DATA EXTRACT ▸
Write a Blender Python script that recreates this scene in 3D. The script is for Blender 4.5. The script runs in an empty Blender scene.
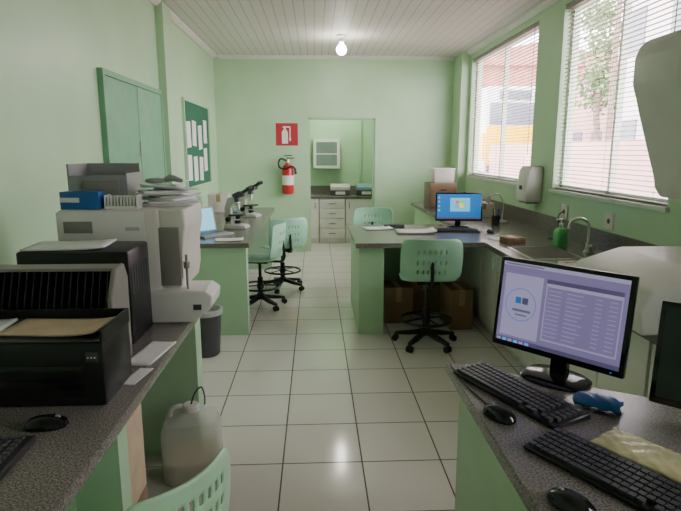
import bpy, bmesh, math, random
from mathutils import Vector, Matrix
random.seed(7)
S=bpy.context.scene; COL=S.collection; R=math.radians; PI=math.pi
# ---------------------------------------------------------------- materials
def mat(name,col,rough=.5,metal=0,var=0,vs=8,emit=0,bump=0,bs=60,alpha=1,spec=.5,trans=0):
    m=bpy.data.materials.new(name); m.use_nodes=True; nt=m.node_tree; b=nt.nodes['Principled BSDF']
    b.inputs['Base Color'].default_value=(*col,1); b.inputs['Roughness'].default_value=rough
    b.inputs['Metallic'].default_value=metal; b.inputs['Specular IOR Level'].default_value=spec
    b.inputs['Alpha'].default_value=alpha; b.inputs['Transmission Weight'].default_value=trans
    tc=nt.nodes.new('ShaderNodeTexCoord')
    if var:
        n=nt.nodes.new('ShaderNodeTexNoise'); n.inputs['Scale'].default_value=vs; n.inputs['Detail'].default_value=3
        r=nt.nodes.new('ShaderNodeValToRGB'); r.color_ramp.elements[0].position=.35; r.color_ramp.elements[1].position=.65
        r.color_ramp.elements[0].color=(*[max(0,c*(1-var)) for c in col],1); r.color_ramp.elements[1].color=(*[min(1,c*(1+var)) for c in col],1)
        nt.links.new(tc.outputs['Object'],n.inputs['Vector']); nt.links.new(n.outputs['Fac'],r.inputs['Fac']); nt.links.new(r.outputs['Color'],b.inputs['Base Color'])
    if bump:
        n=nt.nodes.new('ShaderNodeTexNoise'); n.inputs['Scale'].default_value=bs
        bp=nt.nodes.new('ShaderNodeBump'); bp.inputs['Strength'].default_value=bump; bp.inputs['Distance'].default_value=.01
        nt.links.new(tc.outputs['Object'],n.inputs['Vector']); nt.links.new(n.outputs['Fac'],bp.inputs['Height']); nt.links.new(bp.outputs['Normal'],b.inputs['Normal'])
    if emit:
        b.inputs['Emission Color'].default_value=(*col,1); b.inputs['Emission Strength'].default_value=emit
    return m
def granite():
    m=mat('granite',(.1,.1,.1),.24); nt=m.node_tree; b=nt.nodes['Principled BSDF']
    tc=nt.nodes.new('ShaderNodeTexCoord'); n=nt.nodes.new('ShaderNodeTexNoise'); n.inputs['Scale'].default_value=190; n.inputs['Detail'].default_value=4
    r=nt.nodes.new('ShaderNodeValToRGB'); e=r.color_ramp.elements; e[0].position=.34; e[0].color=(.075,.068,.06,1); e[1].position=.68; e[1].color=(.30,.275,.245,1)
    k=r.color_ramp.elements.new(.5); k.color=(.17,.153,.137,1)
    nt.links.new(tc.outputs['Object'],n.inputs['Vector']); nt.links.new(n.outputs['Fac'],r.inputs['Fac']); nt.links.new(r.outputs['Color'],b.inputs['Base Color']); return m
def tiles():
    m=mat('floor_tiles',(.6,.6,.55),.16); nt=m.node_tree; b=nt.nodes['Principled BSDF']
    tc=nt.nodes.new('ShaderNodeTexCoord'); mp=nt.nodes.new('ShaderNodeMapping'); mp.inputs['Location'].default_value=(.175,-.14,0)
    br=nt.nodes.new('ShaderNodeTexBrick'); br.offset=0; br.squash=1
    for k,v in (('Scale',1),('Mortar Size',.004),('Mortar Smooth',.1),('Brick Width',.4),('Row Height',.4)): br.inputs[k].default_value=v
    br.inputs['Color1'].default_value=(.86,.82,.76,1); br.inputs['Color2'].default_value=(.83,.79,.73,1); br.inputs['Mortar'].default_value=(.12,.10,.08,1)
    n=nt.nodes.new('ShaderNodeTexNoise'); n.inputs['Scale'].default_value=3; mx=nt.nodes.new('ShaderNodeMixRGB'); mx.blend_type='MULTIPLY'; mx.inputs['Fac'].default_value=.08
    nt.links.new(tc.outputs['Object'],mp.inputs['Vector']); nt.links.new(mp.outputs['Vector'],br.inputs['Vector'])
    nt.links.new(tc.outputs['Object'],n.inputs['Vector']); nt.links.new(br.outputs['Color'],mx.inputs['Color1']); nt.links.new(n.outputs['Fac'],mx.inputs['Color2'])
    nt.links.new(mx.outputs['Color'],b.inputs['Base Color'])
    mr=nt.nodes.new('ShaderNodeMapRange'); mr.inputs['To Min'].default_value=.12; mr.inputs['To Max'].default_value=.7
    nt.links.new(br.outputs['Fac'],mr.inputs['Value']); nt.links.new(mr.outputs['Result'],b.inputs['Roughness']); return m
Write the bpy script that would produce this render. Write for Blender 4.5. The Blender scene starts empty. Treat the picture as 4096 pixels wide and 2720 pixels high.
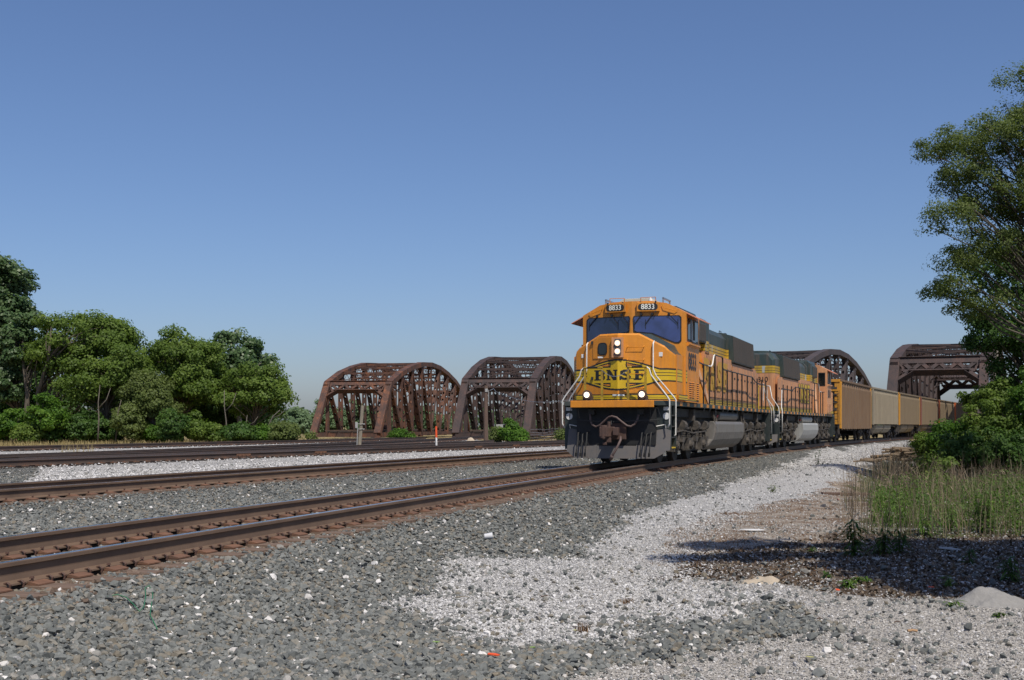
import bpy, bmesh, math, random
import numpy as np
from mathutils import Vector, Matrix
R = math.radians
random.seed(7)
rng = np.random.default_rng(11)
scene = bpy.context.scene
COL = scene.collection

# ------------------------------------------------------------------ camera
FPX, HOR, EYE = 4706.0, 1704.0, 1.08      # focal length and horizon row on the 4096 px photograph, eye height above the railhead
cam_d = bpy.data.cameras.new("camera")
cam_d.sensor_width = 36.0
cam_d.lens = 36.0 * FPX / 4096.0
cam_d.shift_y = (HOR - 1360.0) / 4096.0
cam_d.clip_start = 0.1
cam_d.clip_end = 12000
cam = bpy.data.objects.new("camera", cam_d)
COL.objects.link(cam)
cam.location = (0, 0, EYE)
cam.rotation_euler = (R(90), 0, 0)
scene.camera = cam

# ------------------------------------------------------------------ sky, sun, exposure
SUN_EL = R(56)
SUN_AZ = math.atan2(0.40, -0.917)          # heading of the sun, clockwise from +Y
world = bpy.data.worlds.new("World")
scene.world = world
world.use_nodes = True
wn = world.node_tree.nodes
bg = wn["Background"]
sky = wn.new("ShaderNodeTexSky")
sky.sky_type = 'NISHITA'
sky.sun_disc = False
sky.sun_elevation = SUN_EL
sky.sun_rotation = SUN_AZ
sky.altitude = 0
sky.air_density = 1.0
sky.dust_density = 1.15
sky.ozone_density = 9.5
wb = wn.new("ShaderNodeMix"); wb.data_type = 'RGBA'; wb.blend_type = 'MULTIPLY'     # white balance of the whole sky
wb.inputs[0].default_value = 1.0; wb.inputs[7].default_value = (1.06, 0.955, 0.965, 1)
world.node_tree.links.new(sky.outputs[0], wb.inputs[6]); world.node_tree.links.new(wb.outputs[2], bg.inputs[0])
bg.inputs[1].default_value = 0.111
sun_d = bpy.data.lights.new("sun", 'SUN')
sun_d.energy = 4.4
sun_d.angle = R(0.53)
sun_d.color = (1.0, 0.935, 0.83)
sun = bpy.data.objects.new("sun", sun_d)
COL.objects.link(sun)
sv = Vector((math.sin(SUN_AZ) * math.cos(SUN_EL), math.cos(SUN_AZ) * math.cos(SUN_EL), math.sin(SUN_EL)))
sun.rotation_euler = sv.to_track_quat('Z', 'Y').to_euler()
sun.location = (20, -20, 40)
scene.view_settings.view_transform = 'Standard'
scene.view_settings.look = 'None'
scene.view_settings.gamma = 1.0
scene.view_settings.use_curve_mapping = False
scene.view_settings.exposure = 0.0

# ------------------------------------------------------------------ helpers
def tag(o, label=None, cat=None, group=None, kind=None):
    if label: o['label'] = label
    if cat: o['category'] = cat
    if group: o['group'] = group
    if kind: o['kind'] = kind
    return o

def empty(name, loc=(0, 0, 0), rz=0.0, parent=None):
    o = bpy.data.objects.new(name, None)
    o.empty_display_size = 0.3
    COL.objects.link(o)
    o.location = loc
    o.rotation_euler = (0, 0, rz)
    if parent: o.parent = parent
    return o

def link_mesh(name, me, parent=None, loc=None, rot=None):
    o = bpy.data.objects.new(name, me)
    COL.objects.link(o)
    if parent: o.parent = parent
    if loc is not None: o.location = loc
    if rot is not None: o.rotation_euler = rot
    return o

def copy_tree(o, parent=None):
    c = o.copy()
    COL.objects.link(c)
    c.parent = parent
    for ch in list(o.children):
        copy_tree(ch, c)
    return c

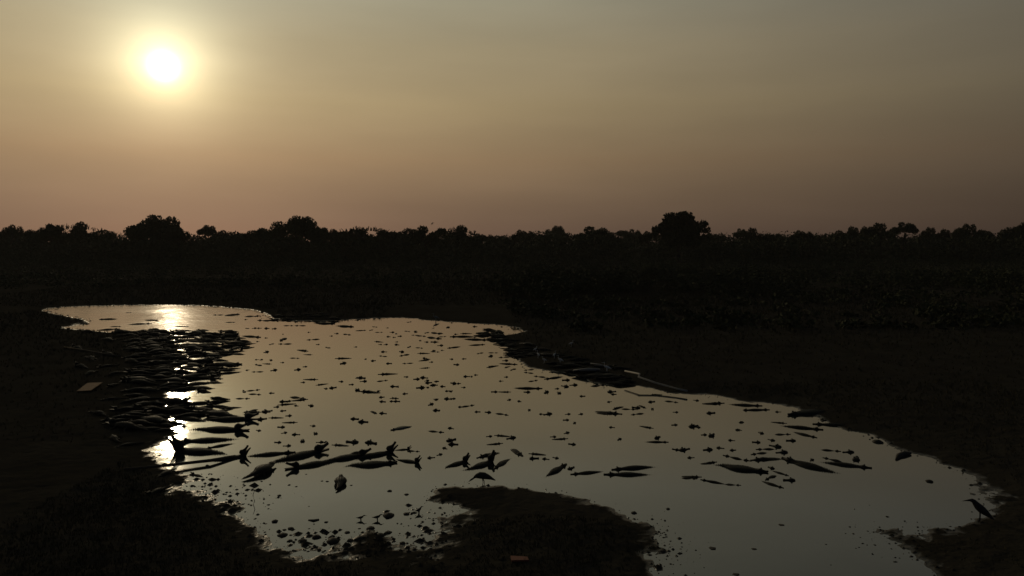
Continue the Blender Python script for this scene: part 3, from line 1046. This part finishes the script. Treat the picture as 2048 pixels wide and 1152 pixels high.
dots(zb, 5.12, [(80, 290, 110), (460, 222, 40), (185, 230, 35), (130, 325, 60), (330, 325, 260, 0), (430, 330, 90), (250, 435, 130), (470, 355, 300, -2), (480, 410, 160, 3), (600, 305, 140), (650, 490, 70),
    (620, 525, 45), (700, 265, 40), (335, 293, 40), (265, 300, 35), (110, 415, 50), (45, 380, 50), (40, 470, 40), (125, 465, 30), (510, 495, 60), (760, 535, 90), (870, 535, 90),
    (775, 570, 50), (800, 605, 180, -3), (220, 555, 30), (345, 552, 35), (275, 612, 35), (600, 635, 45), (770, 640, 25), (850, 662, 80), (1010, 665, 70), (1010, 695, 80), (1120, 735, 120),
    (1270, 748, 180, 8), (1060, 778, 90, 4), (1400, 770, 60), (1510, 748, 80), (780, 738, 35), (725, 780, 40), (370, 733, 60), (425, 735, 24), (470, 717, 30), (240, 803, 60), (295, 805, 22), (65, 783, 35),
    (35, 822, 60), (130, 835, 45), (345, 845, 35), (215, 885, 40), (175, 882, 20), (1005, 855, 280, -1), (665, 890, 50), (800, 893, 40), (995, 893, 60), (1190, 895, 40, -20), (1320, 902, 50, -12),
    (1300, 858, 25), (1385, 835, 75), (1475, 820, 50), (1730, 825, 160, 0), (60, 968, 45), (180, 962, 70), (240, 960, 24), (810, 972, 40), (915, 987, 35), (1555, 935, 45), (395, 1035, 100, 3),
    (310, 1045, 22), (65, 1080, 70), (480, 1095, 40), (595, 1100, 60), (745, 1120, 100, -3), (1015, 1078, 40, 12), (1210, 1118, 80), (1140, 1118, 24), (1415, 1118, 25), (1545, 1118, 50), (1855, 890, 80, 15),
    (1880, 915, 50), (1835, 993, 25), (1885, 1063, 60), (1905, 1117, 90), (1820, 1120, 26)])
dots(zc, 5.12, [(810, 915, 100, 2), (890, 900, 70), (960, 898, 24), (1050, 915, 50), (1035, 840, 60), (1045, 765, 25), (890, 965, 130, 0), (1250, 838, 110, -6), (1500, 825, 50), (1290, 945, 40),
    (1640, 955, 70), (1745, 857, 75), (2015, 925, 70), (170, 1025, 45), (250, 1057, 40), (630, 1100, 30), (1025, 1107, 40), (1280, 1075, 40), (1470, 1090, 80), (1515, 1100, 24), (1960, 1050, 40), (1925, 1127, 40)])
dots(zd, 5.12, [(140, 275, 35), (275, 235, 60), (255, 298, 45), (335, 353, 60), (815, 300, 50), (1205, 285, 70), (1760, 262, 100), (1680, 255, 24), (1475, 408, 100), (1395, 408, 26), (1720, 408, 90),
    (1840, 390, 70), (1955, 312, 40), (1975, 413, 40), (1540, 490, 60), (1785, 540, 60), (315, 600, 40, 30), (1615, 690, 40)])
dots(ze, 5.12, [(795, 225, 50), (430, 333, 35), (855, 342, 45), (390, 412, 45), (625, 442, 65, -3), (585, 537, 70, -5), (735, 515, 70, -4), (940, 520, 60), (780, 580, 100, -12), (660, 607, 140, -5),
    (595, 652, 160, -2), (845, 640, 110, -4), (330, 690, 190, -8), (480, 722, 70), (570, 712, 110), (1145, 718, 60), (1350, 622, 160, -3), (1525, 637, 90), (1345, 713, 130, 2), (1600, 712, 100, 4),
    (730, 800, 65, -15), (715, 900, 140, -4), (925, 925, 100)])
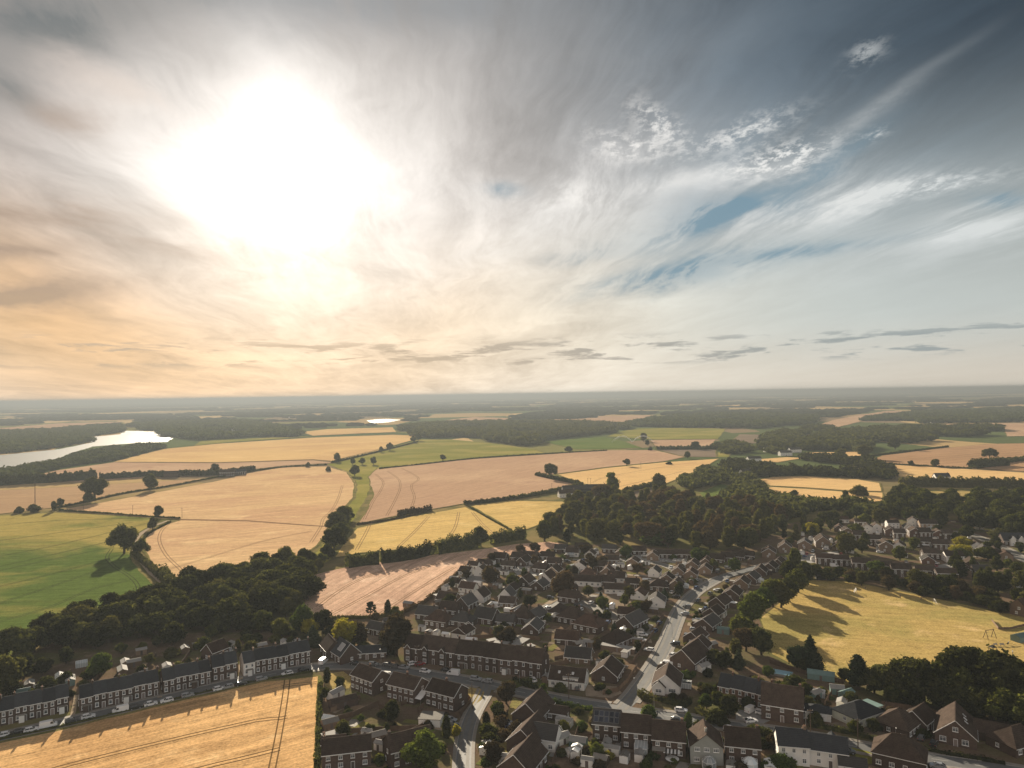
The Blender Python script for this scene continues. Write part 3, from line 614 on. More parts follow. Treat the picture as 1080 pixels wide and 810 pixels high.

WHAT TO PRODUCE ▸ Go through the entries above and pull out each line with "Blender" in it.

THE COMPLETED TASK ▸
Write a Blender Python script that recreates this scene in 3D. The script is for Blender 4.5. The script runs in an empty Blender scene.
Write the bpy script that would produce this render. Write for Blender 4.5. The Blender scene starts empty. Treat the picture as 4096 pixels wide and 2720 pixels high.
Continue the Blender Python script for this scene: part 3, from line 1046. This part finishes the script. Treat the picture as 2048 pixels wide and 1152 pixels high.
The Blender Python script for this scene continues. Write part 3, from line 614 on. More parts follow. Treat the picture as 1080 pixels wide and 810 pixels high.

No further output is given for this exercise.